>> start

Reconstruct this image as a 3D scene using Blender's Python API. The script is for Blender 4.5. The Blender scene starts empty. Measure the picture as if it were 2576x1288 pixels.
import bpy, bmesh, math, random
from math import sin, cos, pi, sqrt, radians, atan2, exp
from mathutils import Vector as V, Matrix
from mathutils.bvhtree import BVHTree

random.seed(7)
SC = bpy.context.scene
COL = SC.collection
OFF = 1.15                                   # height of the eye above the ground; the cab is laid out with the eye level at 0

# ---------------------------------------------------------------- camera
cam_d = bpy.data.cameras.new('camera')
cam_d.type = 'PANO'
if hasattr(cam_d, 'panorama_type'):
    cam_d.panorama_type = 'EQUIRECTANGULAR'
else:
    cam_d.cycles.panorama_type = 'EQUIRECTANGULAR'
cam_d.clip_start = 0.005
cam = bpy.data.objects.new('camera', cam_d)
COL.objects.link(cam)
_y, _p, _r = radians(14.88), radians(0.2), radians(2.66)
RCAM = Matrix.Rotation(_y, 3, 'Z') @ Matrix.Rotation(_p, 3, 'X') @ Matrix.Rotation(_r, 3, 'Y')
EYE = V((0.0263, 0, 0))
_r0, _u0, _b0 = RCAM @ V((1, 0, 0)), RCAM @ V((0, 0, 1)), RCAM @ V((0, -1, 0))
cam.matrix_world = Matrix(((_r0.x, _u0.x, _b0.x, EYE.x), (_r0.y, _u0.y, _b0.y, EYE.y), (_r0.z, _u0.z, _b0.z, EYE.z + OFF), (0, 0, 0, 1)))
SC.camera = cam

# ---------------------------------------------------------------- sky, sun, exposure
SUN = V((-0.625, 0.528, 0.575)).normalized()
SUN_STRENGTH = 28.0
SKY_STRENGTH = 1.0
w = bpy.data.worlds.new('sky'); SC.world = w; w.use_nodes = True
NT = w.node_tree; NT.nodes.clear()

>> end

YOUR OBJECTIVE:
Copy out each line exactly.

CORRECT OUTPUT:
Reconstruct this image as a 3D scene using Blender's Python API. The script is for Blender 4.5. The Blender scene starts empty. Measure the picture as if it were 2576x1288 pixels.
import bpy, bmesh, math, random
from math import sin, cos, pi, sqrt, radians, atan2, exp
from mathutils import Vector as V, Matrix
from mathutils.bvhtree import BVHTree

random.seed(7)
SC = bpy.context.scene
COL = SC.collection
OFF = 1.15                                   # height of the eye above the ground; the cab is laid out with the eye level at 0

# ---------------------------------------------------------------- camera
cam_d = bpy.data.cameras.new('camera')
cam_d.type = 'PANO'
if hasattr(cam_d, 'panorama_type'):
    cam_d.panorama_type = 'EQUIRECTANGULAR'
else:
    cam_d.cycles.panorama_type = 'EQUIRECTANGULAR'
cam_d.clip_start = 0.005
cam = bpy.data.objects.new('camera', cam_d)
COL.objects.link(cam)
_y, _p, _r = radians(14.88), radians(0.2), radians(2.66)
RCAM = Matrix.Rotation(_y, 3, 'Z') @ Matrix.Rotation(_p, 3, 'X') @ Matrix.Rotation(_r, 3, 'Y')
EYE = V((0.0263, 0, 0))
_r0, _u0, _b0 = RCAM @ V((1, 0, 0)), RCAM @ V((0, 0, 1)), RCAM @ V((0, -1, 0))
cam.matrix_world = Matrix(((_r0.x, _u0.x, _b0.x, EYE.x), (_r0.y, _u0.y, _b0.y, EYE.y), (_r0.z, _u0.z, _b0.z, EYE.z + OFF), (0, 0, 0, 1)))
SC.camera = cam

# ---------------------------------------------------------------- sky, sun, exposure
SUN = V((-0.625, 0.528, 0.575)).normalized()
SUN_STRENGTH = 28.0
SKY_STRENGTH = 1.0
w = bpy.data.worlds.new('sky'); SC.world = w; w.use_nodes = True
NT = w.node_tree; NT.nodes.clear()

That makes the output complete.